I'm a writer in Los Angeles, with more than my share of the struggle to get free. I've written screenplays, two children's books,articles for the New York Times and published a novel, Restraint, an erotic thriller. I have a master's degree from Harvard Divinity School. This blog is a ongoing record of what I've learned, what I'm learning and what I'm still realizing I need to know, as I work my way toward change.

Monday, November 28, 2016

A NEW PERSPECTIVE

Very often, I find myself thinking about the fact that everything we think and see and do depends on how we look at things, and how we look at things grows out of ideas we've absorbed from our culture, our temperament, how we were raised and what our experience has been. We use those things to determine truth, which is filtered and measured against all that we already are. This is why two people can look at the same thing and come to opposite conclusions about it.
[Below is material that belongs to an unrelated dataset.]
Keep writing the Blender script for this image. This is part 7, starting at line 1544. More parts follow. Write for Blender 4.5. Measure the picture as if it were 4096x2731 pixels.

In a sense, we are only our opinions. None of us has access to Truth with a capital T.
     One more time, I wonder how any of us understand each other and why we don't get into more trouble because of misunderstanding. Well, we do get into a fair amount of it. There are many religions in the world with their individual perspectives and we all know the devastation the clash of these perspectives, these opinions produce. People find a perspective, often a received perspective, and cling to it because it's so much easier than having to figure out the world on your own. People need to be sure they have the right perspective and will sometimes go to any length to defend it and make other people believe it.
     There is often a clash of perspective between two people. Most of us don't like to be challenged - we get defensive or dig ourselves in even more. Sometimes, there simply is no way across the gulf of clashing opinions. But usually, unless we're rigidly stuck in our egos, we can talk through our differences and reach some kind of understanding.
     But even though the fact that we make our own truths leads to many of the world's most intractable problems, it also means that we can arrive at new truths. We can look at things from a new perspective. We can learn. We can change our minds. For years, the fight for civil rights, womens rights and gay rights existed on the edges of our culture. But little by little, those movements grew until a majority of people found a new perspective. They changed their minds. 
     It seems ridiculous to point out that we can change our minds, that we can grow. But in the most profound sense, it's our glory. It's what enables us to transcend our fears and doubts. It's what enables us to expand our consciousness.